His research interests are primarily focused on the role of transnational economic actors, particularly multinational corporations, and the interaction between them and states, international organisations and civil society. He is currently researching the global regulation of online gambling. He has presented his findings at national and international conferences, and has had his research published as a working paper, book chapter, and as journal articles in "Global Society", "Business and Politics", and "Policy and Society".

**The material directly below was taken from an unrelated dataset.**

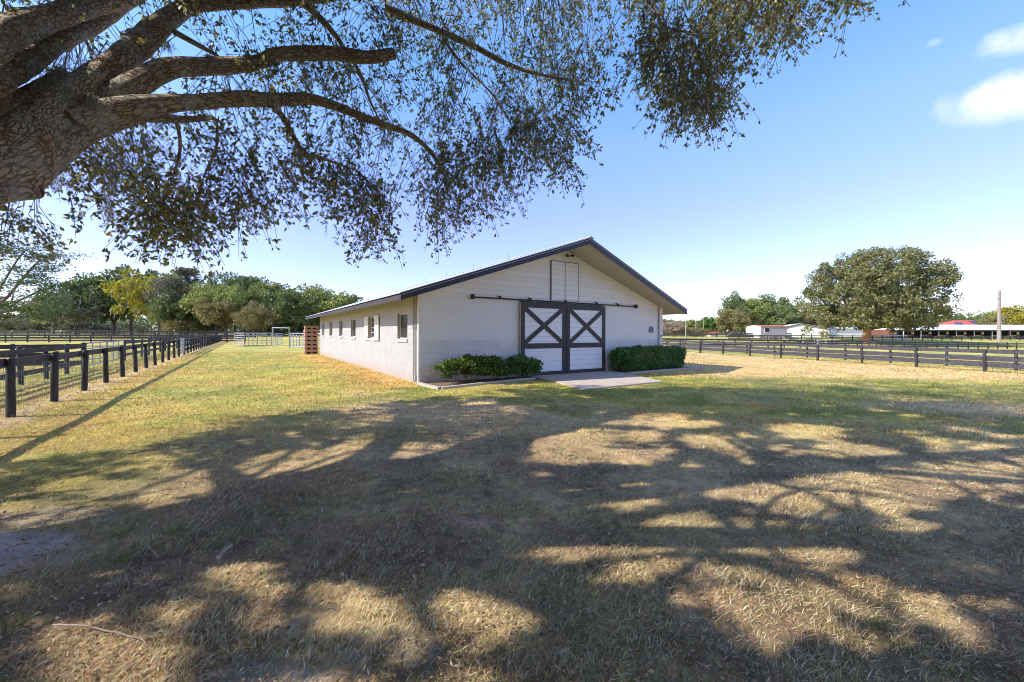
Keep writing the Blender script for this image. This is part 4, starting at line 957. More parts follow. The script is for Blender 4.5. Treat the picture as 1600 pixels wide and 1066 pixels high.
def tree(kind, matn, px, top, D, label, width=1.0, var=0, n=None, size=None, moss=0, name='tree', base=None, bark='bark_far', group=None, rot=None):
    n = n or {'round': 9500, 'broad': 11000, 'tall': 5500, 'pine': 3200, 'low': 6500}[kind]; size = size or {'round': .043, 'broad': .040, 'tall': .032, 'pine': .028, 'low': .055}[kind]
    key = (kind, var, n, moss)
    if key not in PROTO: PROTO[key] = tree_meshes(kind, n, size, hash(kind) % 1 + var * 13 + len(kind), moss)
    cm, tm, mm = PROTO[key]
    x, y, zt = P(px, top, D); z0 = tz(x, y) if base is None else base; H = zt - z0
    rt = empty(name, (x, y, z0), (rot if rot is not None else (px * 1.7) % 6.28), label=label, cat='tree', group=group)
    H *= 1.0
    def add(nm, me, mt):
        if not len(me.materials): me.materials.append(M[mt])
        o = bpy.data.objects.new(nm, me); COL.objects.link(o); o.parent = rt; o.scale = (H * width, H * width, H); o.material_slots[0].link = 'OBJECT'; o.material_slots[0].material = M[mt]
    add('crown', cm, matn); add('trunk', tm, bark)
    if mm: add('moss', mm, 'moss')
    return rt
# left tree line
T = [
 ('broad', 'leaf_mossy', 22, 492, 190, 'low grey green distant tree at the far left edge', 1.3, 1, 0),
 ('broad', 'leaf_mossy', 62, 488, 175, 'low hazy distant tree left of the mossy oak', 1.2, 0, 0),
 ('broad', 'leaf_mossy', 118, 448, 122, 'wide grey green oak hung with moss, left of the yellow tree', .95, 0, 420),
 ('round', 'leaf_mid', 84, 462, 135, 'green oak behind the leaning bare-branched tree', 1.0, 2, 0),
 ('round', 'leaf_dark', 178, 428, 132, 'dark tree rising behind the yellow tree, on its left', 1.0, 1, 0),
 ('broad', 'leaf_yellow', 248, 420, 118, 'bright yellow and green tree in the left tree line', .80, 2, 300),
 ('round', 'leaf_dark', 205, 416, 138, 'dark tree crown behind the top of the yellow tree', .9, 0, 0),
 ('tall', 'leaf_mossy', 268, 432, 112, 'slim grey tree just right of the yellow tree', 1.0, 0, 200),
 ('pine', 'leaf_mossy', 291, 420, 120, 'tall thin sparse tree standing above the left tree line', 1.1, 0, 0),
 ('round', 'leaf_dark', 283, 452, 112, 'dark bushy tree right of the tall thin tree', .9, 2, 0),
 ('round', 'leaf_olive', 312, 446, 116, 'olive tree in the middle of the left tree line', .85, 0, 0),
 ('round', 'leaf_mid', 338, 440, 112, 'green tree above the end of the left fence, left of centre', .9, 1, 0),
 ('round', 'leaf_dark', 368, 427, 124, 'tallest dark tree in the left tree line', .75, 3, 0),
 ('round', 'leaf_dark', 392, 429, 128, 'tall dark tree just right of the tallest one', .7, 1, 0),
 ('round', 'leaf_olive', 352, 462, 104, 'low olive tree in front of the tallest dark tree', 1.0, 2, 0),
 ('round', 'leaf_mid', 382, 444, 108, 'yellowish green tree behind the silver corral', .8, 0, 0),
 ('broad', 'leaf_olive', 404, 470, 100, 'low brownish tree just behind the corral panels', .8, 1, 0),
 ('tall', 'leaf_mid', 420, 441, 118, 'narrow green tree between the tallest trees and the barn', 1.2, 1, 0),
 ('round', 'leaf_dark', 437, 439, 120, 'dark tree right of the narrow green tree', .8, 2, 0),
 ('round', 'leaf_dark', 462, 452, 106, 'dark rounded tree above the tall gate arch', .85, 0, 0),
 ('round', 'leaf_mid', 487, 446, 112, 'green tree above the crate stack, left of the roof edge', .85, 3, 0),
 ('round', 'leaf_mid', 512, 450, 110, 'green tree rising above the far end of the barn roof', .85, 1, 0),
 ('round', 'leaf_dark', 538, 459, 118, 'last dark tree showing above the barn roof slope', .85, 0, 0),
 ('low', 'leaf_olive', 300, 496, 112, 'low olive thicket at the foot of the left tree line', 1.6, 0, 0),
 ('low', 'leaf_dark', 455, 497, 118, 'low dark thicket behind the silver corral', 1.8, 1, 0),
 ('low', 'leaf_mossy', 180, 500, 150, 'low grey thicket seen under the yellow tree', 2.2, 0, 0),
 ('low', 'leaf_mossy', 85, 505, 200, 'far low grey thicket under the mossy oak', 3.0, 1, 0),
 ('round', 'leaf_dark', -45, 455, 140, 'dark distant tree partly cut by the left edge', 1.1, 0, 0),
# right tree line
 ('round', 'leaf_bare', 1052, 500, 128, 'pale leafless tree beside the barn corner', 1.2, 1, 0),
 ('round', 'leaf_mid', 1075, 498, 140, 'green tree behind the thin poles by the barn eave', 1.1, 2, 0),
 ('round', 'leaf_dark', 1030, 496, 150, 'dark tree half hidden by the barn corner', 1.1, 0, 0),
 ('round', 'leaf_green', 1112, 494, 135, 'bright green tree left of the tall feathery tree', 1.0, 0, 0),
 ('low', 'leaf_olive', 1090, 510, 132, 'low olive thicket behind the dark right fence', 2.0, 0, 0),
 ('tall', 'leaf_dark', 1144, 456, 122, 'tall feathery dark tree left of the small white house', .85, 2, 0),
 ('round', 'leaf_olive', 1142, 482, 112, 'olive tree in front of the tall feathery tree', .85, 3, 0),
 ('round', 'leaf_mid', 1178, 464, 128, 'yellow green tree behind the small white house', .75, 0, 0),
 ('round', 'leaf_dark', 1199, 458, 132, 'dark topped tree behind the small white house, on the right', .7, 2, 0),
 ('round', 'leaf_dark', 1218, 474, 124, 'dark tree behind the pole with wires', .8, 1, 0),
 ('round', 'leaf_mid', 1243, 470, 134, 'green tree behind the white metal barn gable', .8, 3, 0),
 ('round', 'leaf_olive', 1262, 476, 126, 'olive tree between the white metal barn and the round oak', .9, 1, 0),
 ('round', 'leaf_bare', 1246, 495, 136, 'small leafless grey tree above the white metal barn roof', .9, 0, 0),
 ('round', 'leaf_dark', 1290, 478, 140, 'dark tree showing through the left side of the round oak', 1.0, 0, 0),
 ('round', 'leaf_mid', 1430, 480, 150, 'green tree showing behind the right side of the round oak', 1.0, 2, 0),
 ('broad', 'leaf_dark', 1512, 488, 170, 'dark rounded tree behind the red roofed house, left', .9, 1, 0),
 ('broad', 'leaf_dark', 1538, 486, 175, 'dark rounded tree behind the red roofed house, right', .8, 0, 0),
 ('round', 'leaf_dark', 1484, 490, 165, 'dark tree left of the red roof', 1.0, 3, 0),
 ('round', 'leaf_yellow', 1584, 477, 140, 'yellow green open tree at the right edge behind the pole', .85, 3, 0),
 ('round', 'leaf_olive', 1552, 492, 138, 'small olive tree between the red and the orange roof', .8, 0, 0),
 ('round', 'leaf_dark', 1625, 480, 150, 'dark tree partly cut by the right edge', 1.1, 2, 0),
]
for (kind, mt, px, top, D, label, wd, var, moss) in T:
    tree(kind, mt, px, top, D, label, wd, var, moss=moss)
# far wood closing the horizon
rng = np.random.default_rng(77)
V = []; Fc = []; off = 0
for (x0, x1, D, h) in ((-560, -90, 330, 11), (-90, 140, 300, 10), (140, 560, 320, 10)):
    n = 26000; xx = rng.uniform(x0, x1, n); hh = h * (.55 + .75 * fbm(xx * .035, xx * 0 + D, 4)); pos = np.stack([xx, D + rng.uniform(-9, 9, n), rng.random(n) ** .8 * hh + .7], -1)
    v, f = leaves(pos, rng.normal(size=(n, 3)), 1.1 + rng.random(n), rng, .8, .1); V.append(v); Fc.append(f + off); off += len(v)
tag(link_mesh(fast_mesh('far_woods', np.vstack(V), np.vstack(Fc)), 'far_woods', M['leaf_dark']), 'distant low woods closing the horizon', 'woods', kind='stuff')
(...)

Paper abstract: Globalisation is sometimes taken as a synonym for market liberalisation, and it is said that power has flowed from states to markets. Whether happening as a result of undeniable 'forces' or some hegemonic consensus, there is agreement on the left and right of politics that this is a reality. This paper examines how market liberalisation actually produces two countervailing forces in respect of regulation. On the one hand, domestic deregulation enhances market power and the discretion of market actors. Yet on the other hand, states with effective market-friendly regulations are able to influence outcomes beyond their borders. The cases of fuel economy and online gambling regulations are used to illustrate these points. In the former case, Japanese and European industry-driven regulations are being 'exported' in the attributes of the products of their car industries, producing pressures for harmonisation in other markets. In the case of online gambling, UK marketfriendly regulations are likely to be 'exported' to the European region and beyond because of market liberalisation principles embodied in European Union institutions. While seemingly unrelated cases, what they thus have in common is that domestic liberalisation coupled with globalisation is creating opportunities for global regulation.